Достоевский-сатирик — страница 1 из 3

Достоевский-сатирик

Произведения Достоевского, собранные здесь, созданы в 1858—1863 годах — в условиях общественного подъема в России, который наступил после поражения в Крымской войне, обнаружившей банкротство всей реакционной внешне‑ и внутриполитической системы самодержавия Николая I, в период подготовки и проведения крестьянской реформы 1861 года и начавшейся вскоре вслед за тем правительственной реакции. Несмотря на героизм, стойкость и мужество, проявленные защитниками осажденного Севастополя, изумившие весь мир, царская Россия проиграла Крымскую кампанию, и это вызвало гнев и негодование в самых широких слоях общества. Вся передовая, мыслящая Россия пришла в движение, и царизм вынужден был отступить: перед лицом общего недовольства и угрозы крестьянской революции Александр II был вынужден встать на путь отмены крепостного права, на путь проведения судебной, военной и других реформ с целью сохранить устои самодержавия и помещичьего землевладения.

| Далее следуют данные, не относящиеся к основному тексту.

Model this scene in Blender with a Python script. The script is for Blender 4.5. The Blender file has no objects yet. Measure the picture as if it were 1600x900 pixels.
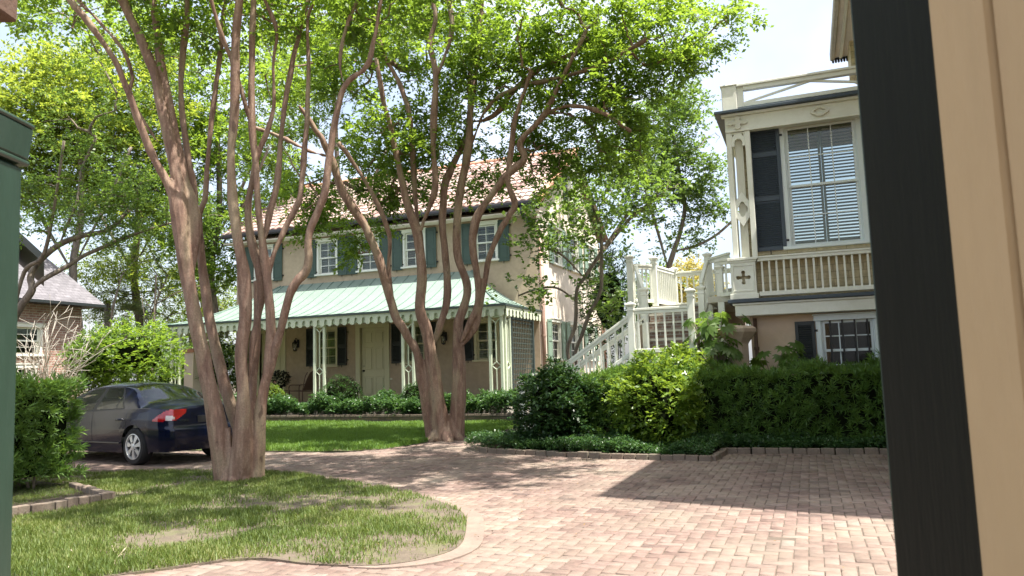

В этой обстановке особенно широкое развитие в литературе получил сатирический жанр. В 1856—1857 годах появились «Губернские очерки» М. Е. Салтыкова-Щедрина, приковавшие к себе всеобщее сочувственное внимание и оказавшие воздействие на плеяду русских писателей 50‑х годов. С остро сатирическими произведениями, разоблачающими сверху донизу дореформенные крепостнические порядки, взяточничество, казнокрадство и произвол чиновничества и судебных властей, выступают во второй половине 50‑х годов Н. А. Некрасов, А. Ф. Писемский, А. Н. Островский, П. И. Мельников-Печерский. Огромное электризующее влияние на русского читателя приобретают «Колокол», «Полярная звезда» и другие издания А. И. Герцена. В «Современнике» вожди революционных демократов 60‑х годов Н. Г. Чернышевский и Н. А. Добролюбов широко пропагандируют «гоголевское», социально-критическое направление в литературе. С 1859 года Добролюбов организует в «Современнике» особый сатирический отдел «Свисток», а поэт-сатирик В. С. Курочкин и художник-карикатурист Н. А. Степанов основывают еженедельный сатирический журнал «Искра», быстро завоевавший, как и другие сатирические журналы 60‑х годов, громадный успех у читателя.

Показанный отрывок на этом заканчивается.